Last month, the U.S., Canada and other G8 nations agreed to new measures to halt imports of illegally cut timber. EIA is calling for the U.S. and Canada to enact new laws to ban the import and sale of stolen wood. “It is time for the U.S. and Canada to act in support of the people of Indonesia and other countries who are fighting powerful organized crime syndicates and corrupt high level officials to stop the plundering of their forests,” said Thornton.

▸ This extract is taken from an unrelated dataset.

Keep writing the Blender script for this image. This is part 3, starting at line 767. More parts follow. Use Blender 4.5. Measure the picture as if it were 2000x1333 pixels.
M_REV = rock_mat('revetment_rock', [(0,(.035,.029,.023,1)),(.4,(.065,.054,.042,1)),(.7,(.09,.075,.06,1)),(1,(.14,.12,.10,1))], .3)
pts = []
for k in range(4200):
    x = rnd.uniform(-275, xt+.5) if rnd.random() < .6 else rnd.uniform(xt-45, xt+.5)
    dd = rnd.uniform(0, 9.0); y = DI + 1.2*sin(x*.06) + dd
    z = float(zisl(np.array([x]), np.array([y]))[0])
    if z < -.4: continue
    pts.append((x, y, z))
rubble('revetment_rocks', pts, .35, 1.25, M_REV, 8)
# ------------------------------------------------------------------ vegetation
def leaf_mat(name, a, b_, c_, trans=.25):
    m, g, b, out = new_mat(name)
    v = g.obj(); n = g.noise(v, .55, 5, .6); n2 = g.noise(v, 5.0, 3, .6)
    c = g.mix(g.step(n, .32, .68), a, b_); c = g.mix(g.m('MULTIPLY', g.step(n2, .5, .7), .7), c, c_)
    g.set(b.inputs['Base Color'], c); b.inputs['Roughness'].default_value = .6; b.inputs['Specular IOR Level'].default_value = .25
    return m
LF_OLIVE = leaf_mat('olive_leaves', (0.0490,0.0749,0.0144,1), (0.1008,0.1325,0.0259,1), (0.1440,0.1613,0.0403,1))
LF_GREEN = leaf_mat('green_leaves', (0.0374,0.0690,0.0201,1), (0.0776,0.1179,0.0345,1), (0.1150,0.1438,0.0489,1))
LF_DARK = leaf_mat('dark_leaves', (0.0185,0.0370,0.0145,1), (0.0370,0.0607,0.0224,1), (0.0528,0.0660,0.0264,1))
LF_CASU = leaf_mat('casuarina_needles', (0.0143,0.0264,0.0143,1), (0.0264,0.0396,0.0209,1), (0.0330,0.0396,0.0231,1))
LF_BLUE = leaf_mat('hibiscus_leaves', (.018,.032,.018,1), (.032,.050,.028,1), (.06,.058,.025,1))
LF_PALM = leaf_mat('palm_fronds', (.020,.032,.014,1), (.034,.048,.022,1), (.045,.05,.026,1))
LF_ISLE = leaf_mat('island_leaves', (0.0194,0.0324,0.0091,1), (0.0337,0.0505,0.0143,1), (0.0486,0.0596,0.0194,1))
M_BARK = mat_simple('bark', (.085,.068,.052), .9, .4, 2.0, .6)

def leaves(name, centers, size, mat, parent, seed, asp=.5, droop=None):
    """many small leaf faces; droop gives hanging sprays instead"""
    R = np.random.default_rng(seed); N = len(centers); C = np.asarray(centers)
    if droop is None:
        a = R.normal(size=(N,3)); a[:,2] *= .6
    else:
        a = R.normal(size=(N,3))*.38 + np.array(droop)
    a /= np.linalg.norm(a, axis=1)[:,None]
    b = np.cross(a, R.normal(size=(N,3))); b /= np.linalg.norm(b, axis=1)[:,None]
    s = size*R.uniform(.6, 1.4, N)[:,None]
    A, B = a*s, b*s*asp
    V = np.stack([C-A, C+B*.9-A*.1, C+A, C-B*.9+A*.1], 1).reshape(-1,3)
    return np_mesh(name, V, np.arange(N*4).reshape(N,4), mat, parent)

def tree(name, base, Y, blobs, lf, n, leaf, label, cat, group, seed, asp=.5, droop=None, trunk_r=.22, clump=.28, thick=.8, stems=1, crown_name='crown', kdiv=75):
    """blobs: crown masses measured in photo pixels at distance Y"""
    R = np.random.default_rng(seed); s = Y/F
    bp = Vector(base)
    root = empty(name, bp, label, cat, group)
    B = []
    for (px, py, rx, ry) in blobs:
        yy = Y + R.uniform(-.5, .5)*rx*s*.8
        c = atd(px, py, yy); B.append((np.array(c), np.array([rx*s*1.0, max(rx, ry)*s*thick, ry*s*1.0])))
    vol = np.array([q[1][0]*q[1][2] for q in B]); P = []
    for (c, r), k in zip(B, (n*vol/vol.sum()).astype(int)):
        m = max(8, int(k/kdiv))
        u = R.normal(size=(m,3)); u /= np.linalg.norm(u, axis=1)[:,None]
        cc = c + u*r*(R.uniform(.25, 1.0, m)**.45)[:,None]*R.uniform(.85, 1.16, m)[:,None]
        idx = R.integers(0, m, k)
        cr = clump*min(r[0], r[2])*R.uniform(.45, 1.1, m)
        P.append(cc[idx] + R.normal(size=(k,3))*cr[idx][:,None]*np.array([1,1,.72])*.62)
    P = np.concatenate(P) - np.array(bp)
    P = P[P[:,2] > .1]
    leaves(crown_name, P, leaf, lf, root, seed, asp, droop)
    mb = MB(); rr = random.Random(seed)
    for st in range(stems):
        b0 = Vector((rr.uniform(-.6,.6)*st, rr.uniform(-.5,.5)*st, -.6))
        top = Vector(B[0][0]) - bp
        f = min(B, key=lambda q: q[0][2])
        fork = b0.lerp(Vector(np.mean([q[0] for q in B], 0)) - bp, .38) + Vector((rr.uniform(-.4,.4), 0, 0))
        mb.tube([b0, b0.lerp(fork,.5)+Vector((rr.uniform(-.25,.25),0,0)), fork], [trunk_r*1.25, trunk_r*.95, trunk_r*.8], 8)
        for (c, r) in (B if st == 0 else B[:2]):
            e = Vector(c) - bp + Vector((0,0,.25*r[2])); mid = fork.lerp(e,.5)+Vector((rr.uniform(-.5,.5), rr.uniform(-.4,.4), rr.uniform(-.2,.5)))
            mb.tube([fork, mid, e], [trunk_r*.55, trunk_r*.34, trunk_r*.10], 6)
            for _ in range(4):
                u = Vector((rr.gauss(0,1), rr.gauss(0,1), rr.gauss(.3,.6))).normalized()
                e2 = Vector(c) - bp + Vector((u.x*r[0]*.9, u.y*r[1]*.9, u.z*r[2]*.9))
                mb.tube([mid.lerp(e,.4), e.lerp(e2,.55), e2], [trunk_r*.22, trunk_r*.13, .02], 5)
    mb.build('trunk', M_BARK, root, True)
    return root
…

For further information, contact:
Allan Thornton, EIA President: 202 483 6621
Juge Gregg, Senior Campaigner: 202 483 6621
Sam Lawson: Asia Forest Investigator: Cell 011 44 7789 776135

Broadcast quality video footage and still photos available.
The report The Last Frontier available in hard copy or online (www.eia-international.org/cgi/reports/report-files/media93-1.pdf)

Editors notes:
1. EIA is an independent environmental non-profit group based in Washington DC and London UK, dedicated to fighting environmental crime. More information at www.eia-international.org.
2. On March 18th, the U.S. and Canadian governments participated in the G8 Environment and Development Ministers meeting in the UK, which pledged far reaching actions against illegal timber trade including stopping imports of such products.
3. In October 2004 Richard Goodfellow, the CEO and President of Goodfellow, Inc., told his shareholders that “the Asian factor was an important one in achieving [a larger net profit] because we both imported hardwood flooring and exported rough hardwood to many clients at favorable margins.”
4. Goodfellow is a Quebec-based company that deals with the re-manufacturing, distribution and brokerage of lumber and wood products at the wholesale level. It operates regional distribution centers in Vancouver, Ottawa, Calgary, Edmonton, Winnipeg Campbellville, Dartmouth, Moncton, Quebec City; and Winnipeg. In the US, it has offices in Manchester, NH, Watertown, NY, and Seattle, WA. www.goodfellowinc.com
5. Indonesian merbau flooring is on sale in a number of major outlets across the U.S., including branches of Lowe’s and Home Depot.
6. The majority of merbau logs stolen from Papua are destined for the Chinese port of Zhangjiagang, near Shanghai. The logs are then transported to the nearby town of Nanxun, China’s main center for the manufacture of wooden flooring, which have expanded from a handful of flooring factories five years ago, to more than 500 today – supplied by over 200 sawmills cutting only merbau logs.
7. Over 70 percent of Indonesia’s original frontier forests have been lost with forests equivalent to an area the size of Switzerland being lost every year.
8. Indonesia’s Papua province contains the last substantial tracts of undisturbed forest in the Asia-Pacific region.
9. The government of Indonesia banned the export of all logs in October 2001.
10. China’s log imports rose from 1 million cubic meters in 1997 to 16 million cubic meters in 2002.
11. In December 2002, the governments of Indonesia and China signed a Memorandum of Understanding to combat illegal trade in forest products. China has failed to respond to the Government of Indonesia’s requests to implement the agreement.
12. Telapak is an independent environmental non-profit group based in Bogor, Indonesia. More information at www.telapak.org.